» **GIVEN DATA**
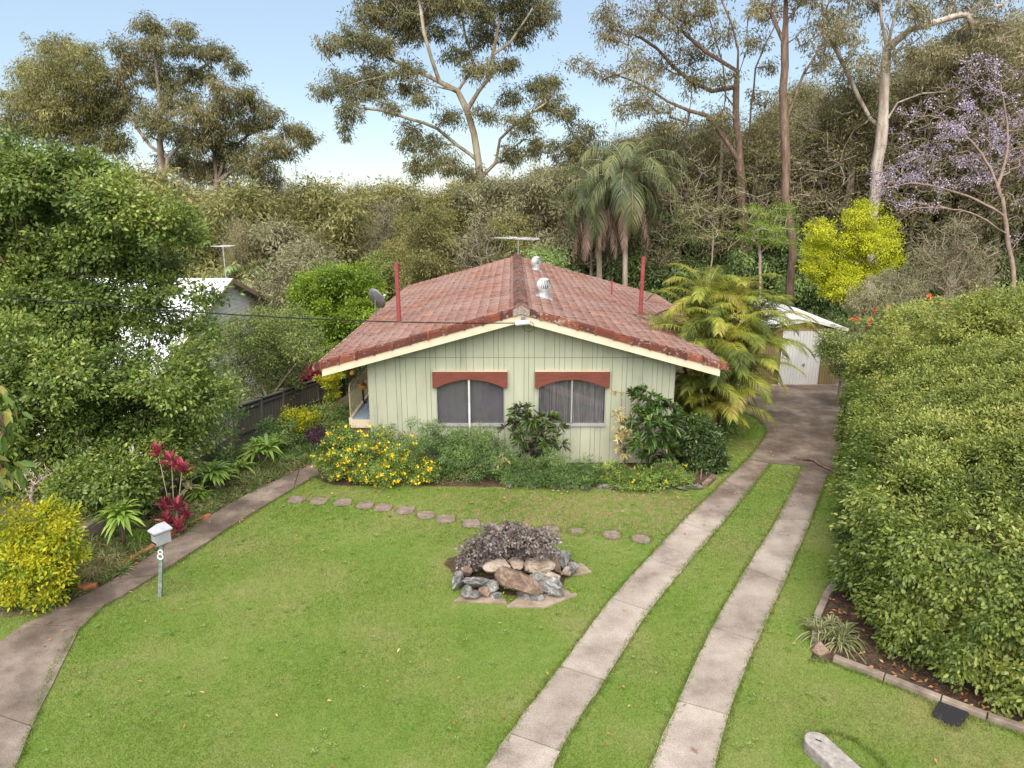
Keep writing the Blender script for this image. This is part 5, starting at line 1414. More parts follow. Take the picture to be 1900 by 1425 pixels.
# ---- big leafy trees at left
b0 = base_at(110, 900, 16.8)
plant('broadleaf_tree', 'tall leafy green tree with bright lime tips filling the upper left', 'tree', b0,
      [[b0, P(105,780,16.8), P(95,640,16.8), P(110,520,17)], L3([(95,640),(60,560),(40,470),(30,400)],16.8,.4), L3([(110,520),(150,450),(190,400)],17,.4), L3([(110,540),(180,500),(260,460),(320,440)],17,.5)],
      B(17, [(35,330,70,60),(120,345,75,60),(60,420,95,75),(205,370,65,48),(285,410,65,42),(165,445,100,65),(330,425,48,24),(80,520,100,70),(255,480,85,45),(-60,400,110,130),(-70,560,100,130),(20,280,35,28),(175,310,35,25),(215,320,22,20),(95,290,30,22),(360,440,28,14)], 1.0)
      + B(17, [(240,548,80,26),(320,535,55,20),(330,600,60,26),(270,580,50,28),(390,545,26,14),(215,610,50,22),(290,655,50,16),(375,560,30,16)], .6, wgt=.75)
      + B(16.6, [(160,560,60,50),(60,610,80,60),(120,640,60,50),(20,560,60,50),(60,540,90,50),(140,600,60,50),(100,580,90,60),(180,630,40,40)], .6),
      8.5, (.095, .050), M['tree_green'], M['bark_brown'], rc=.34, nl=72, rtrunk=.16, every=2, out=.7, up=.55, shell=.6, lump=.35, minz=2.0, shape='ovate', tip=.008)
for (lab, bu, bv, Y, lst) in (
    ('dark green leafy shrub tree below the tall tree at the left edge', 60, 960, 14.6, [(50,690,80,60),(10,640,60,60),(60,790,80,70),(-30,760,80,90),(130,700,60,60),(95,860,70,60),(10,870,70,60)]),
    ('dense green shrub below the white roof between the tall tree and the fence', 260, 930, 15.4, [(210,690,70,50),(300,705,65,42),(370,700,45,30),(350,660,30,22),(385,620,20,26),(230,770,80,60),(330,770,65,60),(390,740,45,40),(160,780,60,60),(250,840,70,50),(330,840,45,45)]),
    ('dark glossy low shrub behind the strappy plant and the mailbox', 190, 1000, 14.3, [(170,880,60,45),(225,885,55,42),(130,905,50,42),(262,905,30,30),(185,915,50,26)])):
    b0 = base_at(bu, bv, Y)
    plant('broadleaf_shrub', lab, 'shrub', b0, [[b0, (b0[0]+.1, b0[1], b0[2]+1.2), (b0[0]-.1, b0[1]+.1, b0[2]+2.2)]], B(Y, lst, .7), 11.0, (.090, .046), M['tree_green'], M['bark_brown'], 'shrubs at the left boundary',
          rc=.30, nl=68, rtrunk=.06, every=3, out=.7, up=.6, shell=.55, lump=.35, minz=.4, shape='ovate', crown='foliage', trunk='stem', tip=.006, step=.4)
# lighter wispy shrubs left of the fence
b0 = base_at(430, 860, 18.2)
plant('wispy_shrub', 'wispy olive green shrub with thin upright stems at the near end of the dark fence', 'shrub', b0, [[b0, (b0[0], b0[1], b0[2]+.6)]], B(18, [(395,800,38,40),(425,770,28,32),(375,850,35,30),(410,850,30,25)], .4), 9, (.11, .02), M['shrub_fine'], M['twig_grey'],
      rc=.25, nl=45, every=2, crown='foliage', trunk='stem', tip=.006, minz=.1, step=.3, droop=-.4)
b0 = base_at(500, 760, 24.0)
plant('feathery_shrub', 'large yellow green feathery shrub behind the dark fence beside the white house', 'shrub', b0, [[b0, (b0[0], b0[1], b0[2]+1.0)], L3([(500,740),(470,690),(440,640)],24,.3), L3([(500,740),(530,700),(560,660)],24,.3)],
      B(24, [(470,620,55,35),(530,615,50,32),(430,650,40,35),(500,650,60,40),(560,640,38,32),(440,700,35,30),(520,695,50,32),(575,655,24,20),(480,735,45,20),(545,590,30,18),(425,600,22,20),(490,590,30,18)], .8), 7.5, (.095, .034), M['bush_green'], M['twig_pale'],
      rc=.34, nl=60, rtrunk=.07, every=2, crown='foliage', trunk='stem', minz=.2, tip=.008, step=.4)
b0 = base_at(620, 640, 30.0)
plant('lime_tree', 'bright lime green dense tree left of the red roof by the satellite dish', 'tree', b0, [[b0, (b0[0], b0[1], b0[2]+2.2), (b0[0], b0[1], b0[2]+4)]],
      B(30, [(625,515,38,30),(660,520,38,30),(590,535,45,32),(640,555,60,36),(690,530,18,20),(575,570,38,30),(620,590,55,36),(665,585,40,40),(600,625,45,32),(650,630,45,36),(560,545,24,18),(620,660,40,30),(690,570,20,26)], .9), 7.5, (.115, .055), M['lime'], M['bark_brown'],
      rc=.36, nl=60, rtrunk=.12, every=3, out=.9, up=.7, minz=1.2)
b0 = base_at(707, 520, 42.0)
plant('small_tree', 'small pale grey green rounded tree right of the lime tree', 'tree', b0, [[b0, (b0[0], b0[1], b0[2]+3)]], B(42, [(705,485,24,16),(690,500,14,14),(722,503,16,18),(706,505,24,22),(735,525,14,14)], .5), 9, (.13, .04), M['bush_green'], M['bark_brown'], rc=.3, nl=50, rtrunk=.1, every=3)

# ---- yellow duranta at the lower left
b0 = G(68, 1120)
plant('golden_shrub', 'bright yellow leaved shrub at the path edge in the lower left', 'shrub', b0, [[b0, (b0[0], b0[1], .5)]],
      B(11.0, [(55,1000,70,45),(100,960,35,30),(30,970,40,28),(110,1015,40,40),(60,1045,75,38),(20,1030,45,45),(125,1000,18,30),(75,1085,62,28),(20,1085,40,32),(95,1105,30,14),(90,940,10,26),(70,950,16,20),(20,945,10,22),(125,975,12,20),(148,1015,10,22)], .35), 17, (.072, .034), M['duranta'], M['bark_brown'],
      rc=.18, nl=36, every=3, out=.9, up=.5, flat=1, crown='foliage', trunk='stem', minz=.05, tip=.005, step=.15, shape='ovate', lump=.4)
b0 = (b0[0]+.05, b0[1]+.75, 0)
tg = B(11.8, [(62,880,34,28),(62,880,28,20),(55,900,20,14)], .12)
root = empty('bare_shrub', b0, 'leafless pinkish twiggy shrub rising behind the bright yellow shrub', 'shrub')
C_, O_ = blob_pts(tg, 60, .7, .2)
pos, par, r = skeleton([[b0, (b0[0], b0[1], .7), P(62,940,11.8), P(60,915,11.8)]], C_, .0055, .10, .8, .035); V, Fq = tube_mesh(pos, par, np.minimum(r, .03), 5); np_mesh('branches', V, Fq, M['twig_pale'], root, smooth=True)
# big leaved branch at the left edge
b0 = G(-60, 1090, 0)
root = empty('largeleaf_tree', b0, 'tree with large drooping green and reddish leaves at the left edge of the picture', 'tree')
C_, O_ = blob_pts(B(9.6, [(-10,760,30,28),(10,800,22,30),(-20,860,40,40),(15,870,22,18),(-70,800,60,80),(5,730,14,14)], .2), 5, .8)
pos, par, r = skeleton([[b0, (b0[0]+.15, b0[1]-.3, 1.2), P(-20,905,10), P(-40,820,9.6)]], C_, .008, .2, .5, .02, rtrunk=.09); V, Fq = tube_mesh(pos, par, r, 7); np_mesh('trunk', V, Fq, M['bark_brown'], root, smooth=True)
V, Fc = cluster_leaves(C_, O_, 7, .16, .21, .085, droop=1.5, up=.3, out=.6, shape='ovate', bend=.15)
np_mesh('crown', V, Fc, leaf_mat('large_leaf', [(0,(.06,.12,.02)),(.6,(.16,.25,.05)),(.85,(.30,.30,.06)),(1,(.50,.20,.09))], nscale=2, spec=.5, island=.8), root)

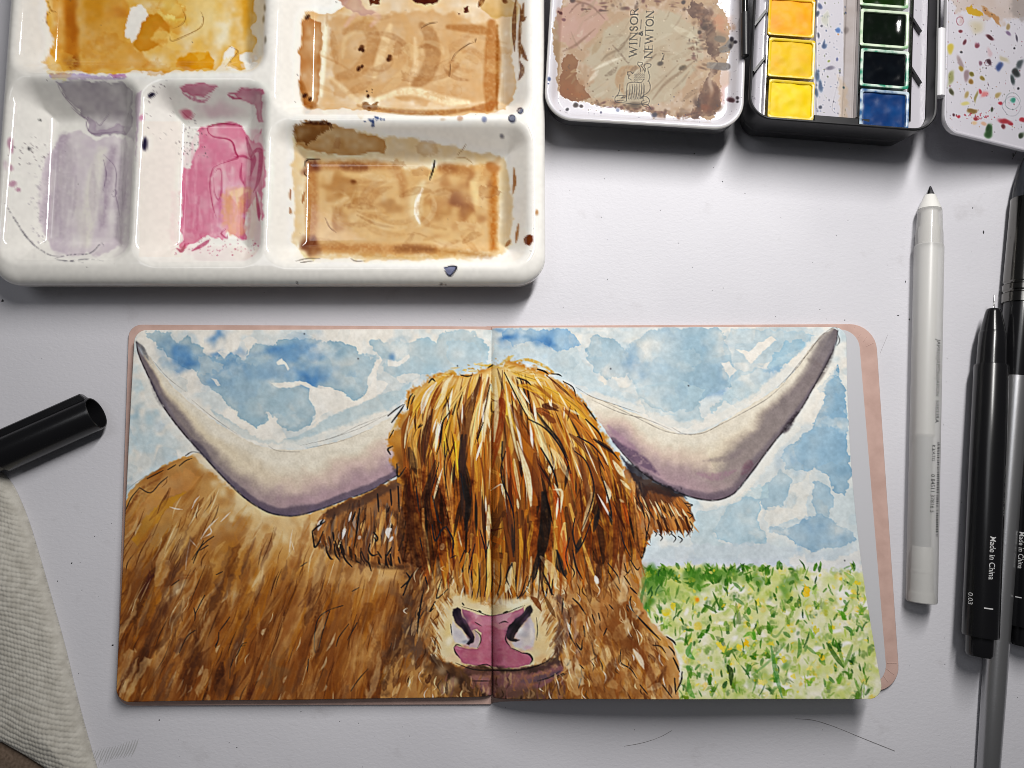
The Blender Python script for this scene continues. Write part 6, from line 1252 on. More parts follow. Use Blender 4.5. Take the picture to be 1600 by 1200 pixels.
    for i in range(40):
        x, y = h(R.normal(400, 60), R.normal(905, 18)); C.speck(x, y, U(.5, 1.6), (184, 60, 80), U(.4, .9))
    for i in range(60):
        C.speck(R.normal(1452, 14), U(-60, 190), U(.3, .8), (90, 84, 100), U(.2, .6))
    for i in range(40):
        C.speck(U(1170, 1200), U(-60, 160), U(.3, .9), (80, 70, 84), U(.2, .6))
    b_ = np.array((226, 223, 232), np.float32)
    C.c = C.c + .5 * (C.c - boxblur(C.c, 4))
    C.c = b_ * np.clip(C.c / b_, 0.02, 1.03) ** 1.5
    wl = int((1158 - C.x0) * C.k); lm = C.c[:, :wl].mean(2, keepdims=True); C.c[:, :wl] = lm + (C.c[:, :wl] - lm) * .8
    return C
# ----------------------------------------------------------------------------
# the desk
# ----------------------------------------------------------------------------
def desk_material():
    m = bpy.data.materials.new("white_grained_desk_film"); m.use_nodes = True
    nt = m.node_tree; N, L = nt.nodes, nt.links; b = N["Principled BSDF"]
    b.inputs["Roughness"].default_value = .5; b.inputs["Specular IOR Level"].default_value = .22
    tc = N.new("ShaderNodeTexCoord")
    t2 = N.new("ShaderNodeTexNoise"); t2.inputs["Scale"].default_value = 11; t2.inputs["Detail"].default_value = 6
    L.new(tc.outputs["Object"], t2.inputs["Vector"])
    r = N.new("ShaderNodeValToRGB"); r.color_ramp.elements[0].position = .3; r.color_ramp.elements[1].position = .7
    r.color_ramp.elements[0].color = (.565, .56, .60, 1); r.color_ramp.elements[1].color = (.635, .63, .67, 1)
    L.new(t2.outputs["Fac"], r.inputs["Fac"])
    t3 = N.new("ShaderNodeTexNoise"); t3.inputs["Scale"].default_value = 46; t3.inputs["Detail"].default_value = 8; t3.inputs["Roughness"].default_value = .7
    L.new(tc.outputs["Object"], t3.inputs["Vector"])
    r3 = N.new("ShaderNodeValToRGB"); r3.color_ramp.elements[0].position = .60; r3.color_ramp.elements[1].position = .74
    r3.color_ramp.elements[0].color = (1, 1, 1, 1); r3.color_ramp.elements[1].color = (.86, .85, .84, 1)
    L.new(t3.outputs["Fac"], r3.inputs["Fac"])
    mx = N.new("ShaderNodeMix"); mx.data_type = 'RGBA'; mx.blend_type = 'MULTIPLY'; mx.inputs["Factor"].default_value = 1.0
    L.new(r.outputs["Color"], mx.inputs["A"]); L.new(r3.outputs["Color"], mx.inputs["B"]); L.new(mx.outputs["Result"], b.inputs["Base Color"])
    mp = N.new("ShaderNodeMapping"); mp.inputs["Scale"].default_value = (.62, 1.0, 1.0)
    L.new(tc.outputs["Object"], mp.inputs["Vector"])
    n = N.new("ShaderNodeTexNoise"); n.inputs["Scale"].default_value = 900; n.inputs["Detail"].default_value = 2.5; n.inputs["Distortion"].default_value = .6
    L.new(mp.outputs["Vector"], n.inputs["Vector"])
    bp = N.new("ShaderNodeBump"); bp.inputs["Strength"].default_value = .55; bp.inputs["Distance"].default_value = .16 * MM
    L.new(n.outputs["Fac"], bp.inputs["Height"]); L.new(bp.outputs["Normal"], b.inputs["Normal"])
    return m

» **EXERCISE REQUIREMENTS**
Copy out every line holding the string "follow".

» **EXERCISE OUTPUT**
Keep writing the Blender script for this image. This is part 5, starting at line 1414. More parts follow. Take the picture to be 1900 by 1425 pixels.
The Blender Python script for this scene continues. Write part 6, from line 1252 on. More parts follow. Use Blender 4.5. Take the picture to be 1600 by 1200 pixels.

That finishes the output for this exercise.